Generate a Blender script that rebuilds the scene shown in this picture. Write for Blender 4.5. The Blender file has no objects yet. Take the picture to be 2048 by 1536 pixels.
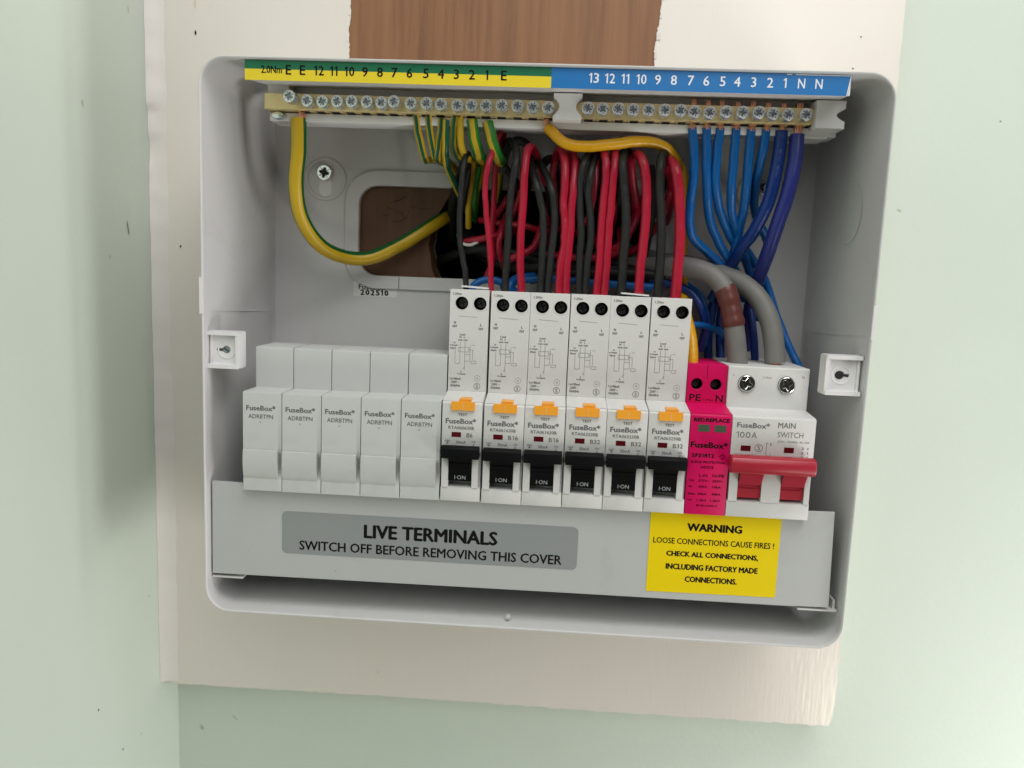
import bpy, bmesh, math, random
from mathutils import Vector, Matrix
random.seed(7)
S = 0.001                       # everything below is written in millimetres
SC = bpy.context.scene
COL = SC.collection

# ------------------------------------------------------------------ camera
RC = [[0.997644938, 0.055979664, 0.03963401], [0.046681884, -0.130797705, -0.990309427], [-0.050253151, 0.989827378, -0.133102905]]
CC = (137.116844, -335.000531, 99.151453)
FPX = 1549.9936                 # focal length in pixels of a 2048 px wide picture
cd = bpy.data.cameras.new('camera'); cam = bpy.data.objects.new('camera', cd); COL.objects.link(cam)
m = Matrix.Identity(4)
for i in range(3):
    m[i][0] = RC[0][i]; m[i][1] = -RC[1][i]; m[i][2] = -RC[2][i]; m[i][3] = CC[i]*S
cam.matrix_world = m
cd.sensor_width = 36; cd.lens = 36*FPX/2048; cd.clip_start = 0.01; cd.clip_end = 50
cd.dof.use_dof = True; cd.dof.focus_distance = 0.345; cd.dof.aperture_fstop = 11
SC.camera = cam
# ------------------------------------------------------------------ light
w = bpy.data.worlds.new('World'); SC.world = w; w.use_nodes = True
bg = w.node_tree.nodes['Background']; bg.inputs[0].default_value = (0.93, 0.97, 1.0, 1); bg.inputs[1].default_value = 0.024
def lamp(name, loc, aim, sx, sy, watts, col):
    l = bpy.data.lights.new(name, 'AREA'); l.shape = 'RECTANGLE'; l.size = sx*S; l.size_y = sy*S; l.energy = watts; l.color = col
    o = bpy.data.objects.new(name, l); COL.objects.link(o); o.location = Vector(loc)*S
    o.rotation_euler = (Vector(aim)-Vector(loc)).to_track_quat('-Z', 'Y').to_euler()
lamp('window_light', (1150, -62, -100), (200, 70, -40), 150, 900, 2.2, (1.0, 1.0, 0.985))
lamp('ceiling_light', (420, -300, 780), (200, 70, 220), 420, 420, 2.9, (1.0, 0.98, 0.96))
lamp('doorway_light', (720, -230, -360), (470, 90, -180), 200, 300, 2.9, (1.0, 0.985, 0.97))
lamp('room_fill_light', (150, -420, 820), (100, 60, 40), 500, 500, 2.4, (1.0, 0.99, 0.98))  # added fill from above, no such lamp is seen
lamp('front_fill_light', (470, -960, 720), (120, 60, 20), 600, 500, 3.0, (1.0, 0.995, 0.985))  # added frontal fill for the box, no window known on that side
lamp('low_window_light', (690, -760, -620), (290, 77, -130), 50, 200, 1.2, (1.0, 0.92, 0.70))
SC.view_settings.view_transform = 'Standard'; SC.view_settings.look = 'None'
SC.view_settings.exposure = 0.0; SC.view_settings.gamma = 1.0; SC.view_settings.use_curve_mapping = False

def at(u, v, Y):                # the point at depth Y (mm) seen at pixel u, v of the photograph
    d = [RC[0][k]*(u-1024)/FPX + RC[1][k]*(v-768)/FPX + RC[2][k] for k in range(3)]
    t = (Y-CC[1])/d[1]
    return Vector((CC[0]+d[0]*t, Y, CC[2]+d[2]*t))

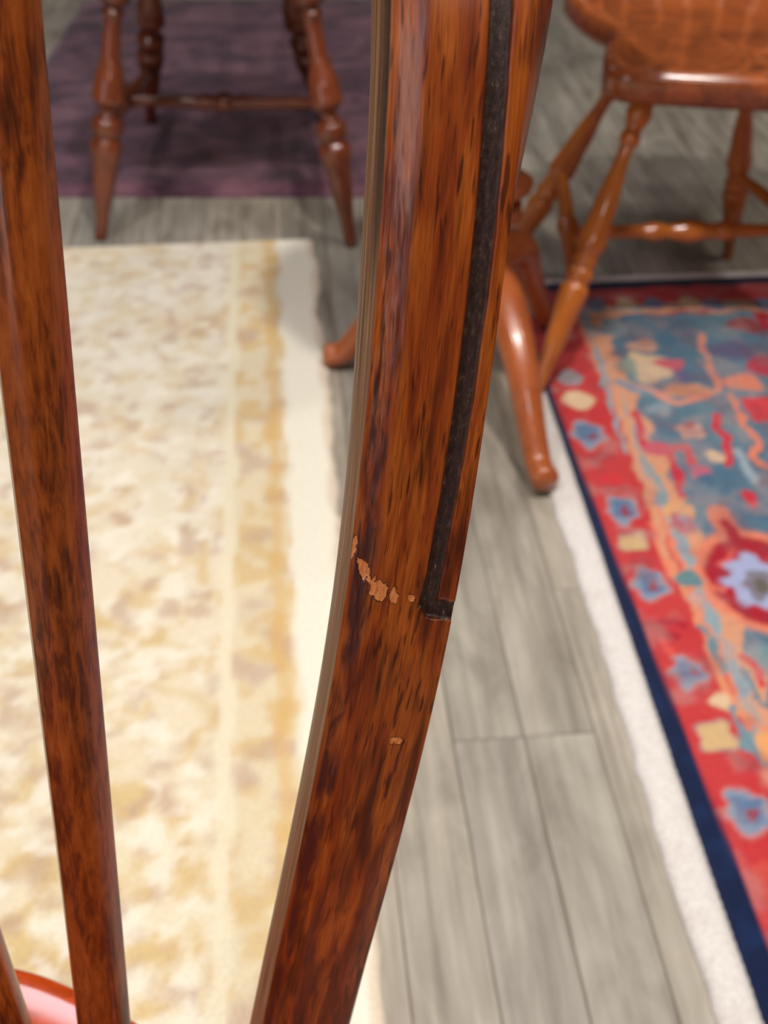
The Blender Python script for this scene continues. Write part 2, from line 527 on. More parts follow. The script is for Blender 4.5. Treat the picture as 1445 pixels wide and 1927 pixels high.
# --- cream rug: origin at its far right corner
oc = at_height(592, 452, 0.0)
fn = FastNoise(3); fn2 = FastNoise(11); fn3 = FastNoise(29)
def cream_col(u, v):
    d = -u                                          # distance from the right edge
    w1 = fn.fbm(u, v, 9) - 0.5; w2 = fn2.fbm(u, v, 9) - 0.5
    a, b = u + 0.07 * w1, v + 0.07 * w2
    ivory = c3(228, 218, 198)
    col = np.ones(u.shape + (3,)) * ivory
    nearf = sstep(-0.3, -1.5, v)                     # wool is more golden towards the near end
    col = blend(col, 0.4 * nearf, c3(222, 204, 158))
    tone = fn3.fbm(u, v, 5.0)
    col = blend(col, sstep(0.40, 0.7, tone) * 0.35, c3(220, 204, 172))
    a2, b2 = u + 0.03 * (fn2.fbm(u, v, 40) - 0.5), v + 0.03 * (fn.fbm(u + 7, v, 40) - 0.5)
    gold = fn.fbm(a2 * 1.25, b2, 30, 4)
    col = blend(col, sstep(0.44, 0.72, gold) * (0.35 + 0.35 * nearf), c3(206, 172, 104))
    mv = fn2.fbm(a2 * 1.2 + 3, b2 + 1, 36, 4)
    col = blend(col, sstep(0.48, 0.76, mv) * 0.6, c3(186, 156, 138))
    vine = np.abs(np.sin((a * 1.2 + b * 0.75) * 15 + 2.2 * np.sin(b * 11)))
    col = blend(col, (1 - sstep(0.0, 0.45, vine)) * sstep(0.38, 0.62, fn3(u, v, 6)) * 0.45, c3(204, 174, 116))
    lt = fn3.fbm(a2 - 2, b2, 44, 3)
    col = blend(col, sstep(0.46, 0.72, lt) * 0.75, c3(238, 232, 216))
    # far end border is paler
    # border stripes along the right edge
    wob = 0.003 * np.sin(v * 40) + 0.006 * (fn(u, v, 30) - 0.5)
    dd = d + wob
    inb = sstep(0.158, 0.150, dd)
    bcol = np.ones(u.shape + (3,)) * c3(224, 210, 178)
    gs = fn2.fbm(u * 1.0, v, 34, 3)
    bcol = blend(bcol, sstep(0.42, 0.66, gs) * 0.6, c3(210, 172, 104))
    bcol = blend(bcol, sstep(0.50, 0.74, fn.fbm(u + 5, v, 24, 3)) * 0.6, c3(190, 160, 142))
    col = blend(col, inb, bcol)
    col = blend(col, sstep(0.012, 0.005, np.abs(dd - 0.152)) * 0.9, c3(232, 222, 194))
    col = blend(col, sstep(0.012, 0.004, np.abs(dd - 0.088)) * 0.6, c3(212, 172, 104))
    col = blend(col, sstep(0.074, 0.066, dd), c3(236, 230, 212))
    col = blend(col, sstep(0.016, 0.010, dd), c3(222, 206, 186))
    return col
def cream_rag(u, v):
    e = np.exp(-(-u) / 0.02)
    return u + e * 0.006 * (fn(u * 0 + 1.0, v, 45) - 0.5) + e * 0.012 * (fn2(u * 0, v, 7) - 0.5), v
mc = rug_mesh('cream_rug', oc, -1.35, 0.0, -2.45, 0.0, 0.0065, 0.007, cream_col, cream_rag)
M_cream = pile_material('cream_wool_pile', scale=300, strength=0.35)
o = link('cream_rug', mc, M_cream, None, frame(oc))
tag(o, 'pale cream and gold floral rug with faded border lying under the foreground chair', 'rug')

# --- plum rug
op = at_height(400, 367, 0.0)
def plum_mesh():
    bm = bmesh.new()
    R2 = Matrix.Rotation(math.radians(1.3), 4, 'Z')
    x0, x1, y0, y1, h = -0.86, 0.16, 2.455, 3.84, 0.020
    nx, ny = 60, 80
    g = [[None] * (nx + 1) for _ in range(ny + 1)]
    for j in range(ny + 1):
        for i in range(nx + 1):
            x = x0 + (x1 - x0) * i / nx; y = y0 + (y1 - y0) * j / ny
            e = min(x - x0, x1 - x, y - y0, y1 - y)
            z = h * math.sqrt(min(1, max(0.05, e / 0.02))) + 0.0015 * mn.noise((x * 6, y * 6, 0))
            xx = x + 0.006 * mn.noise((y * 3, 0, 4)) - 0.012 * (y - y0)
            yy = y + 0.004 * mn.noise((x * 4, 7, 0))
            g[j][i] = bm.verts.new((xx, yy, max(0.001, z)))
    for j in range(ny):
        for i in range(nx):
            bm.faces.new((g[j][i], g[j][i + 1], g[j + 1][i + 1], g[j + 1][i]))
    be = [e for e in bm.edges if e.is_boundary]
    r = bmesh.ops.extrude_edge_only(bm, edges=be)
    for v in [q for q in r['geom'] if isinstance(q, bmesh.types.BMVert)]: v.co.z = 0.0005
    me = bpy.data.meshes.new('plum_rug'); bm.to_mesh(me); bm.free()
    return me
o = link('plum_rug', plum_mesh(), purple_material())
tag(o, 'plain plum purple plush rug under the rear legs of the turned-leg chair', 'rug')

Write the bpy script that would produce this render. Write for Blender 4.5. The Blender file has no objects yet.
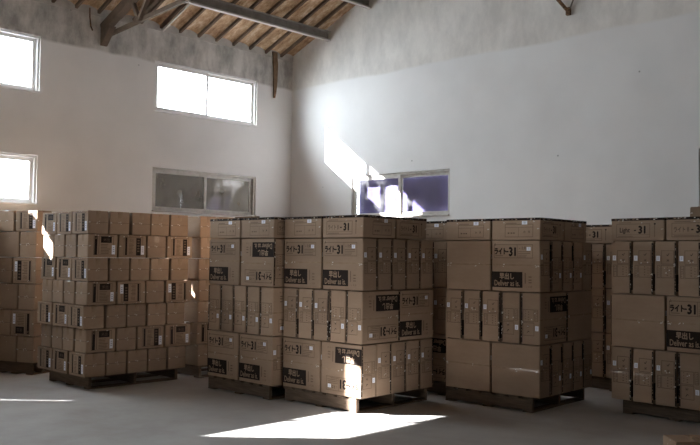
import bpy, bmesh, math, random
from mathutils import Vector, Matrix
sc = bpy.context.scene
C = sc.collection
R = math.radians

# ------------------------------------------------------------------ camera
CAM_H = 1.41
cam_d = bpy.data.cameras.new('camera')
cam = bpy.data.objects.new('camera', cam_d); C.objects.link(cam)
cam_d.sensor_fit = 'HORIZONTAL'; cam_d.sensor_width = 36.0
cam_d.lens = 836.05 / 700.0 * 36.0
cam_d.clip_end = 200
cr = Vector((0.71987239, 0.69400131, 0.01207972))
cu = Vector((0.01939349, -0.03750682, 0.99910817))
cf = Vector((-0.69383545, 0.71899612, 0.04045923))
cam.matrix_world = Matrix(((cr.x, cu.x, -cf.x, 0), (cr.y, cu.y, -cf.y, 0), (cr.z, cu.z, -cf.z, CAM_H), (0, 0, 0, 1)))
sc.camera = cam

# ------------------------------------------------------------------ light
SUN_DIR = Vector((1.0, 0.95, -0.738)).normalized()
SUN_E, SKY_E, SKY_SUN, EXPO = 85.0, 21.0, 8.0, 0.58
sun_d = bpy.data.lights.new('sun', 'SUN'); sun_d.energy = SUN_E; sun_d.angle = R(0.53)
sun_d.color = (0.98, 0.98, 1.0)
sun = bpy.data.objects.new('sun', sun_d); C.objects.link(sun)
sun.location = (-30, -25, 25); sun.rotation_euler = SUN_DIR.to_track_quat('-Z', 'Y').to_euler()
w = bpy.data.worlds.new('sky'); sc.world = w; w.use_nodes = True
bg = w.node_tree.nodes['Background']
bg.inputs[0].default_value = (0.84, 0.93, 1.0, 1); # hazy sky, brighter towards the sun
_wn, _wl = w.node_tree.nodes, w.node_tree.links
_tc = _wn.new('ShaderNodeTexCoord'); _dt = _wn.new('ShaderNodeVectorMath'); _dt.operation = 'DOT_PRODUCT'; _dt.inputs[1].default_value = -SUN_DIR
_mx = _wn.new('ShaderNodeMath'); _mx.operation = 'MAXIMUM'; _mx.inputs[1].default_value = 0
_pw = _wn.new('ShaderNodeMath'); _pw.operation = 'POWER'; _pw.inputs[1].default_value = 5
_ma = _wn.new('ShaderNodeMath'); _ma.operation = 'MULTIPLY_ADD'; _ma.inputs[1].default_value = SKY_SUN; _ma.inputs[2].default_value = SKY_E
_wl.new(_tc.outputs['Generated'], _dt.inputs[0]); _wl.new(_dt.outputs['Value'], _mx.inputs[0]); _wl.new(_mx.outputs[0], _pw.inputs[0])
_wl.new(_pw.outputs[0], _ma.inputs[0]); _wl.new(_ma.outputs[0], bg.inputs[1])
vs = sc.view_settings
vs.view_transform = 'Standard'; vs.look = 'None'; vs.gamma = 1.0; vs.use_curve_mapping = False
vs.exposure = EXPO
sc.cycles.max_bounces = 14; sc.cycles.diffuse_bounces = 8; sc.cycles.transparent_max_bounces = 16
sc.cycles.sample_clamp_indirect = 6.0
sc.cycles.caustics_reflective = False; sc.cycles.caustics_refractive = False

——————

Skip the pictures, please, and transcribe only the lines from the beginning of the material through the one that contains "COL = SC.collection".

Generate a Blender script that rebuilds the scene shown in this picture. Write for Blender 4.5. The Blender file has no objects yet. Take the picture to be 2048 by 1536 pixels.
import bpy, bmesh, math, random
from mathutils import Vector, Matrix
random.seed(7)
S = 0.001                       # everything below is written in millimetres
SC = bpy.context.scene
COL = SC.collection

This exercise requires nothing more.